Stated goal.
Copy out the data below as written; omit any images.

Given material.
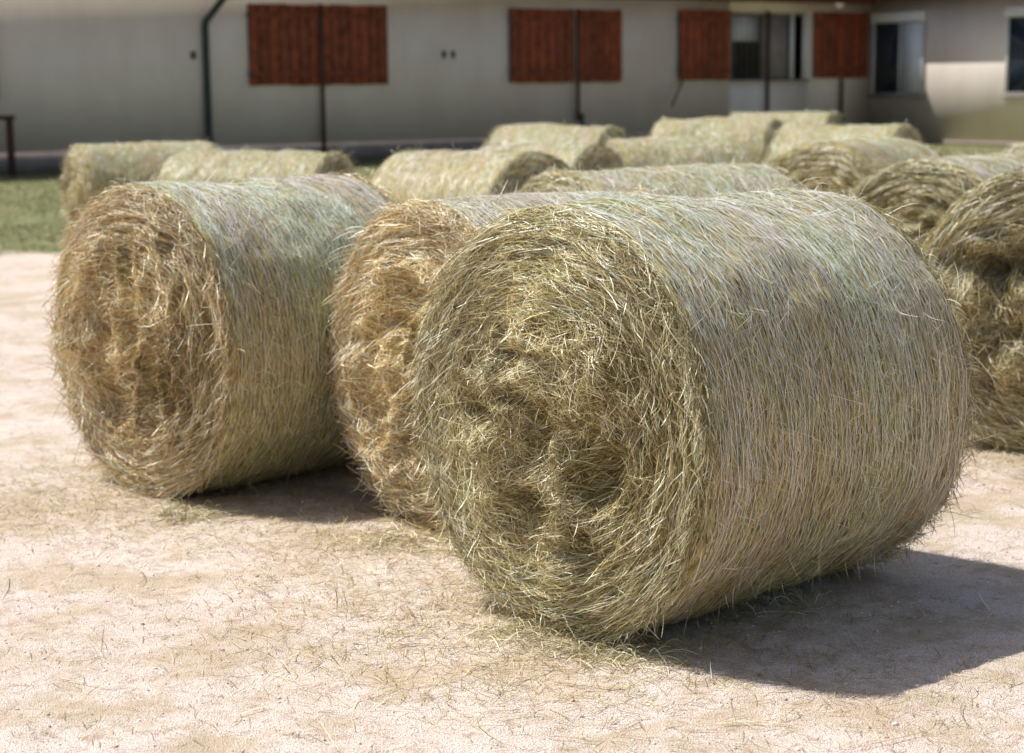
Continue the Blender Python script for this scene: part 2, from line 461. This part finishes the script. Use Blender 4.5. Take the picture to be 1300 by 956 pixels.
parts.append(litter(N,x,y,rng.uniform(.010,.08,N),rng.uniform(.0014,.0028,N),LIT))
for (fc,a_,R,L) in bales[:4]:
    N=6000; s=rng.normal(.2,.6,N); lat=rng.normal(0,.55,N)
    x=fc[0]+a_[0]*s+a_[1]*lat; y=fc[1]+a_[1]*s-a_[0]*lat
    parts.append(litter(N,x,y,rng.uniform(.03,.13,N),rng.uniform(.0018,.003,N),LIT+GOLD[:3],.006))
# a few long single stalks, like the one lying in front of the big bale
N=60; x=rng.uniform(-2.2,2.2,N); y=rng.uniform(4.9,8,N)
parts.append(litter(N,x,y,rng.uniform(.15,.32,N),rng.uniform(.003,.0042,N),GOLD,.010))
for (tx,ty,sg,n_) in [(-1.50,8.12,.07,260),(.36,6.0,.10,340),(-.50,7.55,.12,260),(.05,6.25,.10,200),(1.0,6.55,.10,90)]:
    x=rng.normal(tx,sg,n_); y=rng.normal(ty,sg*.7,n_)
    K=5; a=rng.uniform(0,2*np.pi,n_); ln=rng.uniform(.04,.16,n_); hh=rng.gamma(1.5,.014,n_)
    P=np.stack([st(x+np.cos(a)*ln*(k/4),y+np.sin(a)*ln*(k/4),.002+hh*math.sin(.4+2.4*k/4)+0*x) for k in range(K)],1)
    T=norm(np.gradient(P,axis=1)); W=norm(np.cross(T,norm(rng.normal(0,1,(n_,1,3)))))
    parts.append(ribbon_data(P,W,rng.uniform(.002,.003,n_),pick(GOLD,n_,rng)))
v,f_,c=merge(parts); make_mesh('straw_litter',v,f_,M_straw,None,False,col=c)

# pebbles
ico=np.array([[0,0,1],[.894,0,.447],[.276,.851,.447],[-.724,.526,.447],[-.724,-.526,.447],[.276,-.851,.447],
 [.724,.526,-.447],[-.276,.894,-.447],[-.894,0,-.447],[-.276,-.851,-.447],[.724,-.526,-.447],[0,0,-1]])
icf=np.array([[0,1,2],[0,2,3],[0,3,4],[0,4,5],[0,5,1],[1,6,2],[2,7,3],[3,8,4],[4,9,5],[5,10,1],[6,7,2],[7,8,3],[8,9,4],[9,10,5],[10,6,1],[11,7,6],[11,8,7],[11,9,8],[11,10,9],[11,6,10]])
N=22000; x=rng.uniform(-4,4.5,N); y=4.3+rng.random(N)**1.3*9
s=.0014+rng.gamma(1.2,.0012,N); s=np.where(rng.random(N)<.003,s*3.0,s)
V=ico[None]*s[:,None,None]*rng.uniform(.7,1.3,(N,1,3))*np.array([1,1,.65])+rng.normal(0,.12,(N,12,3))*s[:,None,None]
V[...,0]+=x[:,None];V[...,1]+=y[:,None];V[...,2]+=(gz_(x,y)+s*.2)[:,None]
Fp=(icf[None]+(np.arange(N)*12)[:,None,None]).reshape(-1,3)
pc=np.array([[.84,.73,.64],[.78,.66,.58],[.90,.84,.78],[.46,.37,.30]])[rng.integers(0,4,N)]
M_peb=mat_straw('pebble_stone',0.0,.9,.2)
make_mesh('pebbles',V,Fp,M_peb,None,False,col=np.repeat(pc,12,0))

# grass
N=60000; y=20.5+rng.random(N)*38; x=(rng.random(N)-.5)*2*(y*.36)
keep=(y+4*vn(st(x*.8,y*.8,0.),5)>23.6)&((y-41.5)<(x+11.7)*.691-.2)&(vn(st(x*1.1,y*1.1,3.),6)+rng.uniform(-.3,.3,N)>.35); x=x[keep];y=y[keep];N=len(x)
K=3; hgt=rng.uniform(.03,.09,N); lean=rng.normal(0,.03,(N,2)); pts=[]
for k in range(K):
    f=k/(K-1); pts.append(st(x+lean[:,0]*f*f,y+lean[:,1]*f*f,hgt*f))
P=np.stack(pts,1); a=rng.uniform(0,np.pi,N); W=np.broadcast_to(st(np.cos(a),np.sin(a),0*a)[:,None],P.shape)
gc=pick([(.15,.19,.07),(.22,.26,.10),(.34,.32,.16),(.46,.40,.24)],N,rng)
v,f_,c=ribbon_data(P,W,rng.uniform(.012,.022,N),gc,np.array([1,.8,.15]))
make_mesh('grass',v,f_,M_grass,None,False,col=c)

# a few dry weed stalks in the gravel
pl=[]
for (wx,wy,n_,hh) in [(-1.45,6.1,9,.10),(-.62,6.55,12,.14),(-1.0,7.0,6,.08),(-1.75,6.9,8,.08),(.8,5.35,5,.10),(-.45,6.0,6,.07),(-2.0,7.7,8,.09)]:
    x=wx+rng.normal(0,.03,n_); y=wy+rng.normal(0,.03,n_); K=4
    ln=rng.normal(0,.05,(n_,2)); h=hh*rng.uniform(.5,1.2,n_)
    P=np.stack([st(x+ln[:,0]*(k/3)**1.5,y+ln[:,1]*(k/3)**1.5,h*k/3-.004) for k in range(K)],1)
    a=rng.uniform(0,np.pi,n_); W=np.broadcast_to(st(np.cos(a),np.sin(a),0*a)[:,None],P.shape)
    pl.append(ribbon_data(P,W,np.full(n_,.0022),pick(GOLD,n_,rng)))
v,f_,c=merge(pl); make_mesh('dry_weeds',v,f_,M_straw,None,False,col=c)

# ------------------------------------------------------------------ building
def box(name,x0,x1,y0,y1,z0,z1,mat,parent,bev=0):
    V=np.array([[x,y,z] for z in (z0,z1) for y in (y0,y1) for x in (x0,x1)])
    F=np.array([[0,2,3,1],[4,5,7,6],[0,1,5,4],[2,6,7,3],[0,4,6,2],[1,3,7,5]])
    ob=make_mesh(name,V,F,mat,parent)
    if bev:
        m=ob.modifiers.new('bevel','BEVEL'); m.width=bev; m.segments=2
    return ob
bl=bpy.data.objects.new('stable_building',None); scene.collection.objects.link(bl)
bl.location=(-11.7,41.5,0); bl.rotation_euler=(0,0,math.atan2(.5687,.8226))
WX=27.9; WH=4.75
box('wall_left',-14,22.13,0,.3,0,WH,M_wall,bl)
box('wall_under_window',22.13,25.25,0,.3,0,1.98,M_wall,bl)
box('wall_over_window',22.13,25.25,0,.3,3.95,WH,M_wall,bl)
box('wall_right',25.25,WX,0,.3,0,WH,M_wall,bl)
box('room_back',21.5,26,2.5,2.6,.5,4.4,M_dark,bl)
box('room_floor',21.5,26,.31,2.5,1.0,1.05,M_dark,bl)
box('room_ceiling',21.5,26,.31,2.5,4.4,4.45,M_dark,bl)
box('room_side_a',21.4,21.5,.31,2.6,.5,4.4,M_dark,bl)
box('room_side_b',26,26.1,.31,2.6,.5,4.4,M_dark,bl)
box('back_wall',-14,WX+9,10,10.3,0,4.5,M_wall,bl)
box('end_wall',-14.3,-14,0,10.3,0,4.5,M_wall,bl)
box('foundation',-14,WX-.03,-.03,-.002,0,.5,M_base,bl)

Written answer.
Continue the Blender Python script for this scene: part 2, from line 461. This part finishes the script. Use Blender 4.5. Take the picture to be 1300 by 956 pixels.
parts.append(litter(N,x,y,rng.uniform(.010,.08,N),rng.uniform(.0014,.0028,N),LIT))
for (fc,a_,R,L) in bales[:4]:
    N=6000; s=rng.normal(.2,.6,N); lat=rng.normal(0,.55,N)
    x=fc[0]+a_[0]*s+a_[1]*lat; y=fc[1]+a_[1]*s-a_[0]*lat
    parts.append(litter(N,x,y,rng.uniform(.03,.13,N),rng.uniform(.0018,.003,N),LIT+GOLD[:3],.006))
# a few long single stalks, like the one lying in front of the big bale
N=60; x=rng.uniform(-2.2,2.2,N); y=rng.uniform(4.9,8,N)
parts.append(litter(N,x,y,rng.uniform(.15,.32,N),rng.uniform(.003,.0042,N),GOLD,.010))
for (tx,ty,sg,n_) in [(-1.50,8.12,.07,260),(.36,6.0,.10,340),(-.50,7.55,.12,260),(.05,6.25,.10,200),(1.0,6.55,.10,90)]:
    x=rng.normal(tx,sg,n_); y=rng.normal(ty,sg*.7,n_)
    K=5; a=rng.uniform(0,2*np.pi,n_); ln=rng.uniform(.04,.16,n_); hh=rng.gamma(1.5,.014,n_)
    P=np.stack([st(x+np.cos(a)*ln*(k/4),y+np.sin(a)*ln*(k/4),.002+hh*math.sin(.4+2.4*k/4)+0*x) for k in range(K)],1)
    T=norm(np.gradient(P,axis=1)); W=norm(np.cross(T,norm(rng.normal(0,1,(n_,1,3)))))
    parts.append(ribbon_data(P,W,rng.uniform(.002,.003,n_),pick(GOLD,n_,rng)))
v,f_,c=merge(parts); make_mesh('straw_litter',v,f_,M_straw,None,False,col=c)

# pebbles
ico=np.array([[0,0,1],[.894,0,.447],[.276,.851,.447],[-.724,.526,.447],[-.724,-.526,.447],[.276,-.851,.447],
 [.724,.526,-.447],[-.276,.894,-.447],[-.894,0,-.447],[-.276,-.851,-.447],[.724,-.526,-.447],[0,0,-1]])
icf=np.array([[0,1,2],[0,2,3],[0,3,4],[0,4,5],[0,5,1],[1,6,2],[2,7,3],[3,8,4],[4,9,5],[5,10,1],[6,7,2],[7,8,3],[8,9,4],[9,10,5],[10,6,1],[11,7,6],[11,8,7],[11,9,8],[11,10,9],[11,6,10]])
N=22000; x=rng.uniform(-4,4.5,N); y=4.3+rng.random(N)**1.3*9
s=.0014+rng.gamma(1.2,.0012,N); s=np.where(rng.random(N)<.003,s*3.0,s)
V=ico[None]*s[:,None,None]*rng.uniform(.7,1.3,(N,1,3))*np.array([1,1,.65])+rng.normal(0,.12,(N,12,3))*s[:,None,None]
V[...,0]+=x[:,None];V[...,1]+=y[:,None];V[...,2]+=(gz_(x,y)+s*.2)[:,None]
Fp=(icf[None]+(np.arange(N)*12)[:,None,None]).reshape(-1,3)
pc=np.array([[.84,.73,.64],[.78,.66,.58],[.90,.84,.78],[.46,.37,.30]])[rng.integers(0,4,N)]
M_peb=mat_straw('pebble_stone',0.0,.9,.2)
make_mesh('pebbles',V,Fp,M_peb,None,False,col=np.repeat(pc,12,0))

# grass
N=60000; y=20.5+rng.random(N)*38; x=(rng.random(N)-.5)*2*(y*.36)
keep=(y+4*vn(st(x*.8,y*.8,0.),5)>23.6)&((y-41.5)<(x+11.7)*.691-.2)&(vn(st(x*1.1,y*1.1,3.),6)+rng.uniform(-.3,.3,N)>.35); x=x[keep];y=y[keep];N=len(x)
K=3; hgt=rng.uniform(.03,.09,N); lean=rng.normal(0,.03,(N,2)); pts=[]
for k in range(K):
    f=k/(K-1); pts.append(st(x+lean[:,0]*f*f,y+lean[:,1]*f*f,hgt*f))
P=np.stack(pts,1); a=rng.uniform(0,np.pi,N); W=np.broadcast_to(st(np.cos(a),np.sin(a),0*a)[:,None],P.shape)
gc=pick([(.15,.19,.07),(.22,.26,.10),(.34,.32,.16),(.46,.40,.24)],N,rng)
v,f_,c=ribbon_data(P,W,rng.uniform(.012,.022,N),gc,np.array([1,.8,.15]))
make_mesh('grass',v,f_,M_grass,None,False,col=c)

# a few dry weed stalks in the gravel
pl=[]
for (wx,wy,n_,hh) in [(-1.45,6.1,9,.10),(-.62,6.55,12,.14),(-1.0,7.0,6,.08),(-1.75,6.9,8,.08),(.8,5.35,5,.10),(-.45,6.0,6,.07),(-2.0,7.7,8,.09)]:
    x=wx+rng.normal(0,.03,n_); y=wy+rng.normal(0,.03,n_); K=4
    ln=rng.normal(0,.05,(n_,2)); h=hh*rng.uniform(.5,1.2,n_)
    P=np.stack([st(x+ln[:,0]*(k/3)**1.5,y+ln[:,1]*(k/3)**1.5,h*k/3-.004) for k in range(K)],1)
    a=rng.uniform(0,np.pi,n_); W=np.broadcast_to(st(np.cos(a),np.sin(a),0*a)[:,None],P.shape)
    pl.append(ribbon_data(P,W,np.full(n_,.0022),pick(GOLD,n_,rng)))
v,f_,c=merge(pl); make_mesh('dry_weeds',v,f_,M_straw,None,False,col=c)

# ------------------------------------------------------------------ building
def box(name,x0,x1,y0,y1,z0,z1,mat,parent,bev=0):
    V=np.array([[x,y,z] for z in (z0,z1) for y in (y0,y1) for x in (x0,x1)])
    F=np.array([[0,2,3,1],[4,5,7,6],[0,1,5,4],[2,6,7,3],[0,4,6,2],[1,3,7,5]])
    ob=make_mesh(name,V,F,mat,parent)
    if bev:
        m=ob.modifiers.new('bevel','BEVEL'); m.width=bev; m.segments=2
    return ob
bl=bpy.data.objects.new('stable_building',None); scene.collection.objects.link(bl)
bl.location=(-11.7,41.5,0); bl.rotation_euler=(0,0,math.atan2(.5687,.8226))
WX=27.9; WH=4.75
box('wall_left',-14,22.13,0,.3,0,WH,M_wall,bl)
box('wall_under_window',22.13,25.25,0,.3,0,1.98,M_wall,bl)
box('wall_over_window',22.13,25.25,0,.3,3.95,WH,M_wall,bl)
box('wall_right',25.25,WX,0,.3,0,WH,M_wall,bl)
box('room_back',21.5,26,2.5,2.6,.5,4.4,M_dark,bl)
box('room_floor',21.5,26,.31,2.5,1.0,1.05,M_dark,bl)
box('room_ceiling',21.5,26,.31,2.5,4.4,4.45,M_dark,bl)
box('room_side_a',21.4,21.5,.31,2.6,.5,4.4,M_dark,bl)
box('room_side_b',26,26.1,.31,2.6,.5,4.4,M_dark,bl)
box('back_wall',-14,WX+9,10,10.3,0,4.5,M_wall,bl)
box('end_wall',-14.3,-14,0,10.3,0,4.5,M_wall,bl)
box('foundation',-14,WX-.03,-.03,-.002,0,.5,M_base,bl)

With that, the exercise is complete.